-- Start Raw data --
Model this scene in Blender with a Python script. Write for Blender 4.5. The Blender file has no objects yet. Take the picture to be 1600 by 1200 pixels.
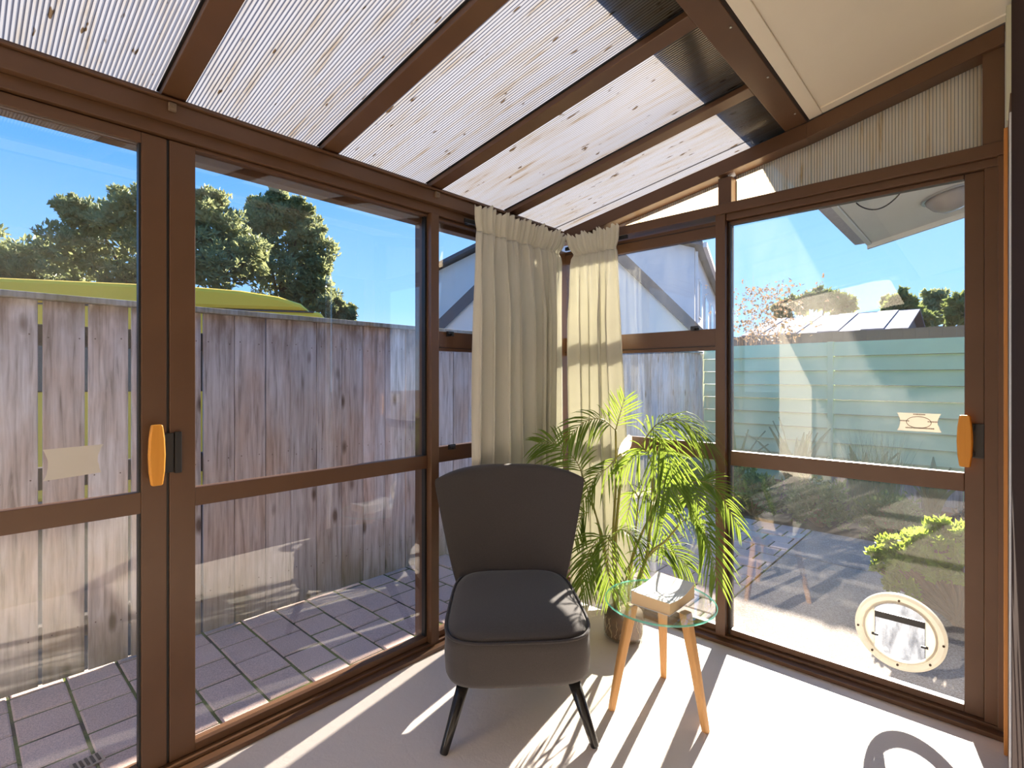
import bpy, bmesh, math, random
from mathutils import Vector, Matrix
random.seed(11)
SC = bpy.context.scene
COL = SC.collection
PI = math.pi

# ------------------------------------------------------------------ camera
YAW = math.atan(748/809)
CA, SA = math.cos(YAW), math.sin(YAW)
cd = bpy.data.cameras.new('camera'); cam = bpy.data.objects.new('camera', cd); COL.objects.link(cam)
cam.location = (0, 0, 1.25)
cam.rotation_euler = (PI/2, 0, YAW - PI/2)
cd.sensor_width = 36; cd.lens = 36*809/1600
cd.shift_y = -10.5/1600
cd.clip_start = .02
SC.camera = cam

# ------------------------------------------------------------------ sky and sun
SUN_AZ, SUN_EL = math.radians(11.2), math.radians(23.4)
sun_dir = Vector((math.cos(SUN_AZ)*math.cos(SUN_EL), math.sin(SUN_AZ)*math.cos(SUN_EL), math.sin(SUN_EL)))
w = bpy.data.worlds.new('sky'); SC.world = w; w.use_nodes = True
nt = w.node_tree; nt.nodes.clear()
def N(t, ty, **kw):
    n = t.nodes.new(ty)
    for k, v in kw.items(): setattr(n, k, v)
    return n
tc = N(nt, 'ShaderNodeTexCoord'); sep = N(nt, 'ShaderNodeSeparateXYZ')
nt.links.new(tc.outputs['Generated'], sep.inputs[0])
rp = N(nt, 'ShaderNodeValToRGB')
el = rp.color_ramp.elements
el[0].position = 0; el[0].color = (.46, .64, .86, 1)
el[1].position = .85; el[1].color = (.055, .225, .60, 1)
e = el.new(.13); e.color = (.215, .43, .78, 1)
e = el.new(.40); e.color = (.055, .235, .62, 1)
nt.links.new(sep.outputs['Z'], rp.inputs[0])
dt = N(nt, 'ShaderNodeVectorMath', operation='DOT_PRODUCT'); dt.inputs[1].default_value = sun_dir
nt.links.new(tc.outputs['Generated'], dt.inputs[0])
mr = N(nt, 'ShaderNodeMapRange'); mr.inputs[1].default_value = .55; mr.inputs[2].default_value = 1.0
mr.inputs[3].default_value = 0; mr.inputs[4].default_value = .35
nt.links.new(dt.outputs['Value'], mr.inputs[0])
mx = N(nt, 'ShaderNodeMixRGB'); mx.inputs[2].default_value = (.30, .52, .86, 1)
nt.links.new(mr.outputs[0], mx.inputs[0]); nt.links.new(rp.outputs[0], mx.inputs[1])
bg = N(nt, 'ShaderNodeBackground'); bg.inputs[1].default_value = 1.15
nt.links.new(mx.outputs[0], bg.inputs[0])
wo = N(nt, 'ShaderNodeOutputWorld'); nt.links.new(bg.outputs[0], wo.inputs[0])

sl = bpy.data.lights.new('sun', 'SUN'); so = bpy.data.objects.new('sun', sl); COL.objects.link(so)
so.rotation_euler = sun_dir.to_track_quat('Z', 'Y').to_euler()
so.location = (12, 3, 8)
sl.energy = 16.0; sl.angle = math.radians(.7); sl.color = (1, .90, .77)

SC.view_settings.view_transform = 'Standard'; SC.view_settings.look = 'None'
SC.view_settings.exposure = 0.85; SC.view_settings.gamma = 1.0
SC.view_settings.use_curve_mapping = False
cy = SC.cycles
cy.max_bounces = 14; cy.diffuse_bounces = 8; cy.glossy_bounces = 5; cy.transmission_bounces = 6
cy.transparent_max_bounces = 24; cy.caustics_reflective = False; cy.caustics_refractive = False
cy.sample_clamp_indirect = 10.0
cy.use_denoising = True

# ------------------------------------------------------------------ materials
def newmat(name):
    m = bpy.data.materials.new(name); m.use_nodes = True
    t = m.node_tree; t.nodes.clear()
    o = N(t, 'ShaderNodeOutputMaterial')
    return m, t, o
def ramp(t, fac, stops):
    r = N(t, 'ShaderNodeValToRGB'); es = r.color_ramp.elements
    while len(es) < len(stops): es.new(.5)
    for e_, (p, c) in zip(es, stops): e_.position = p; e_.color = (*c, 1)
    t.links.new(fac, r.inputs[0]); return r.outputs[0]
def coords(t, scale=(1, 1, 1), rand=0, kind='Object'):
    c = N(t, 'ShaderNodeTexCoord'); mp = N(t, 'ShaderNodeMapping')
    mp.inputs['Scale'].default_value = scale
    t.links.new(c.outputs[kind], mp.inputs[0])
    if rand:
        oi = N(t, 'ShaderNodeObjectInfo'); v = N(t, 'ShaderNodeVectorMath', operation='SCALE')
        cc = N(t, 'ShaderNodeCombineXYZ')
        for i in range(3): t.links.new(oi.outputs['Random'], cc.inputs[i])
        v.inputs['Scale'].default_value = rand
        t.links.new(cc.outputs[0], v.inputs[0]); t.links.new(v.outputs[0], mp.inputs['Location'])
    return mp.outputs[0]
def noise(t, vec, scale=5, detail=4, rough=.55, dist=0):
    n = N(t, 'ShaderNodeTexNoise'); n.inputs['Scale'].default_value = scale
    n.inputs['Detail'].default_value = detail; n.inputs['Roughness'].default_value = rough
    n.inputs['Distortion'].default_value = dist
    t.links.new(vec, n.inputs['Vector']); return n.outputs['Fac']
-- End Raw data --
== Problem ==
Tally up the lines holding the word "scene" in the data above, and answer with that figure only.

== Reply ==
2